Once the cameras were off, Putin made his position clear: besides altering the standards, 2,340 tariff lines in the DCFTA would have to be changed. The EU trade commissioner, Karel De Gucht, repeatedly rebutted Putin’s arguments about the injury Russia would suffer from the DCFTA.[66]
He and other EU leaders were sure that Putin’s demands were a ploy to scuttle the deal.[67] They also had a parochial bureaucratic interest in rejecting Putin’s arguments. Altering just one tariff line – let alone 2,340 – would require the Commission to obtain a new mandate, necessitating a painstaking renegotiation among the 28 member states. This rigidity is a common feature of the EU’s international trade negotiations. It creates strong disincentives to amend course midstream, even when doing so would be sensible, as it was in this case.Later, Putin asked Poroshenko to put off ratification of the deal in order to allow more time for talks. Poroshenko agreed to talks, but stood his ground on proceeding with ratification less than a month later. The Russian military’s assault on his forces that ended in the defeat at Ilovaisk on 2 September 2014 changed Poroshenko’s mind. In addition to agreeing to Minsk I, he also conceded to Putin’s demand to reopen the text of the AA to change the DCFTA. He presented this compromise to NATO leaders at their summit in Wales a few days later. ‘Mr Obama responded first, according to a person in the room. Was this something Ukraine wanted, or Mr Putin wanted? Mr Poroshenko made clear he was the one seeking it. Mr Obama turned to Ms Merkel: if the Ukrainians want it, why not? She agreed.’ But even Obama and Merkel were not prepared to take on the EU’s institutional unwillingness to revisit the AA. When they presented the compromise to Barroso, he was ‘incredulous’. ‘Barroso was, like, WTF?’ a US official recalled. Invoking the Maidan Revolution as evidence of what could happen if Poroshenko agreed to a renegotiation, Barroso, ‘desperate to find a way to keep the [AA] on track’, talked Obama and Merkel into renouncing the Ukrainian president’s deal with Putin and allowing ratification of the agreement to proceed.[68]

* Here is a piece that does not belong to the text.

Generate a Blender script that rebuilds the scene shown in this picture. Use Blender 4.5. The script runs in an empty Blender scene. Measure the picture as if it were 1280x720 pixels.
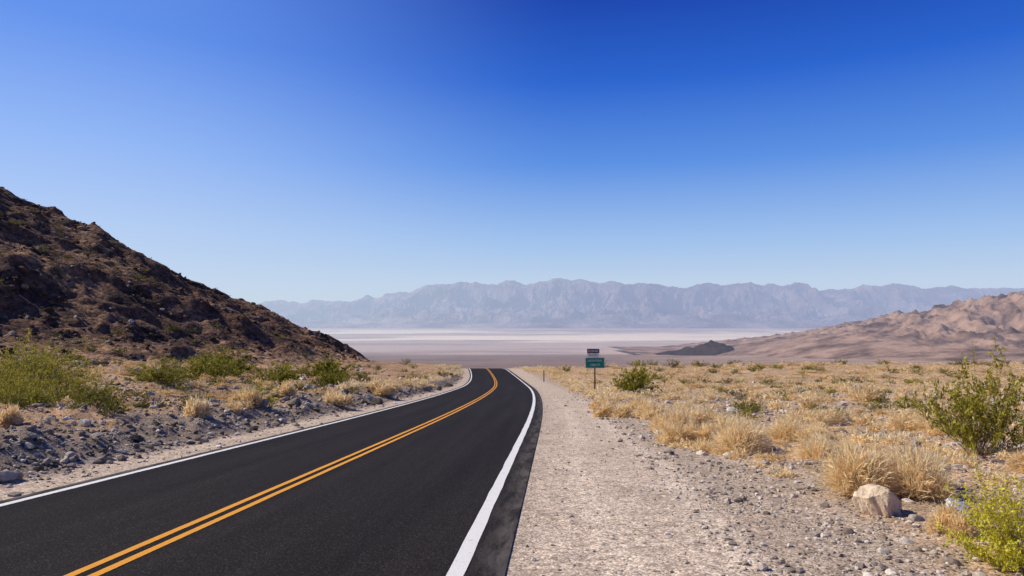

In place of a renegotiation, the EU would ratify the AA but offer Russia a 15-month pause in implementation of the trade-related parts of the agreement, during which time fuller explanations and technical tweaks would be possible, but not substantive amendments.EU commissioner De Gucht was to present this modified deal to Russia the following week. In the run-up to the meeting, the Russian government sent Brussels and Kyiv its proposals for the talks, which the latter duly leaked to a Ukrainian newspaper. The 59-page document called for extensive changes to the DCFTA, in accordance with Putin’s earlier demands, not trifling misunderstandings about the text that the EU could simply clarify.[69]
The EU, in short, was fully aware that Moscow was expecting a renegotiation when the Russian minister Ulyukaev arrived in Brussels for the talks. De Gucht rejected the Russian proposal categorically and aired the 15-month pause offer. He told Ulyukaev that ‘the decision was simple: either we have a deal on the 15-month plan or we don’t. There would be no further compromise.’ Ulyukaev, in a move that would see him reprimanded upon his return home, agreed. One EU official involved in the talks celebrated the result: ‘[Russia’s] purpose was to delay the thing until doomsday and break it open on substance. On both counts, they failed.’[70]
The two sides were still locked into their zero-sum geo-economic competition.